UN's Ban Meets Sudan Leaders on Darfur Peace Plans

U.N. Secretary-General Ban Ki-moon met Sudanese officials on Thursday for talks focusing on planned peace negotiations over war-ravaged Darfur and arrangements for a massive peacekeeping force to go there.

Ban, who was to see President Omar Hassan al-Bashir later in the day, had morning appointments with top government ministers, parliamentarians and Minni Arcua Minnawi, leader of a Darfur rebel faction that signed a peace deal with Khartoum in 2006.

Ban said on Wednesday he was close to announcing a date and venue for talks between Khartoum and some eight rebel groups over the future of Darfur, where an insurgency erupted in 2003 over alleged government neglect of the west Sudanese region.

Since then, some 200,000 people have died and more than 2 million have been driven from their homes in Darfur, according to estimates by international experts. The Sudanese government says only 9,000 have died.

In July, The U.N. Security Council approved a plan for 26,000 U.N. and African Union peacekeepers to go to Darfur in one of the largest such operations in history. They would take over from an ineffectual AU force of less than 6,000 soldiers.

Ban, who arrived in Khartoum on Monday as part of a six-day regional tour, had a dinner meeting that day with Bashir and later said the Sudanese leader was backing both the negotiations and the peacekeeping mission.

The U.N. chief has said the U.N.-AU force cannot be effective unless "there is a peace to keep" -- highlighting the importance of the planned talks which he has already said he would like to see start some time next month.

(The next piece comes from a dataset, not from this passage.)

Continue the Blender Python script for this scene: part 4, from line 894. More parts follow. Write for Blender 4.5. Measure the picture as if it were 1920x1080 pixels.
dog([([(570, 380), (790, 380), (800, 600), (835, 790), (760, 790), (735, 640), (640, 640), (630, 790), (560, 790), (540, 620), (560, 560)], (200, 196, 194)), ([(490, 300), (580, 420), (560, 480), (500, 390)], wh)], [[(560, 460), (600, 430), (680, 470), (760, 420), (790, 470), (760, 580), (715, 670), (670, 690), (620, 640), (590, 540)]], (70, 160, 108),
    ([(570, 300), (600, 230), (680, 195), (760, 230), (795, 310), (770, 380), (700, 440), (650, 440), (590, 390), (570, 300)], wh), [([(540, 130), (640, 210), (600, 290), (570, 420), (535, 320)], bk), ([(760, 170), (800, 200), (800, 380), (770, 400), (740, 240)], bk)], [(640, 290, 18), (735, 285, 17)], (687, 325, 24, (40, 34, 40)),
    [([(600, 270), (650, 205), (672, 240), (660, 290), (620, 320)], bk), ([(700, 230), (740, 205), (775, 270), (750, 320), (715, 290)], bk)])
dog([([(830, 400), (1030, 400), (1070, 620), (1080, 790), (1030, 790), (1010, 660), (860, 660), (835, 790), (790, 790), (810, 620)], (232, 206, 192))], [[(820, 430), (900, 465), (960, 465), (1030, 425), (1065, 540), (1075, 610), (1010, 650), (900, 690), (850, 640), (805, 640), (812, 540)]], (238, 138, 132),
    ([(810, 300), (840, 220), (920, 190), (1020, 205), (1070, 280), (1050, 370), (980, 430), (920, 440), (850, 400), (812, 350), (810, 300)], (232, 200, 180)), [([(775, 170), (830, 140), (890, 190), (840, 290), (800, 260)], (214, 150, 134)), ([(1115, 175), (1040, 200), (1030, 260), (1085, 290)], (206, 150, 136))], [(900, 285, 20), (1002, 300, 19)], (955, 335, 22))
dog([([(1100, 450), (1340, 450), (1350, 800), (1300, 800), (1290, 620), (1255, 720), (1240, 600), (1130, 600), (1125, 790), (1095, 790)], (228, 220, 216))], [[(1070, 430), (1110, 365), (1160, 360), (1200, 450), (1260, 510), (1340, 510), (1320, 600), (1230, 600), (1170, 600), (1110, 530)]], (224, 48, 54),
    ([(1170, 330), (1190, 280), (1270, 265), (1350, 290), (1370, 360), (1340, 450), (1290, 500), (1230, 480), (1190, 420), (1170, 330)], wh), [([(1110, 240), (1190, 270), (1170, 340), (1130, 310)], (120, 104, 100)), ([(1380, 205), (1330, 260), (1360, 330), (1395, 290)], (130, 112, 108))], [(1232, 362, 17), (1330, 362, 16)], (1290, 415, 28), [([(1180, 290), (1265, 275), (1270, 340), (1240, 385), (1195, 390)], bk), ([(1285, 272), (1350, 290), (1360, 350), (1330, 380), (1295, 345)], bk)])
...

Ban has also said the force is dependent on the practical cooperation of Sudanese authorities. Western diplomats say it remains to be seen whether this will be forthcoming when the troops are on the ground.

On Wednesday, Ban visited a refugee camp near the North Darfur capital of El Fasher, where he was mobbed by thousands of cheering people who see the United Nations as a way out of their plight. He visited autonomous south Sudan on Tuesday.

Later in the week he will travel on to Chad and Libya, neighbours of Sudan who U.N. officials say are key to resolving the Darfur issue, partly because of their influence over some of the groups there.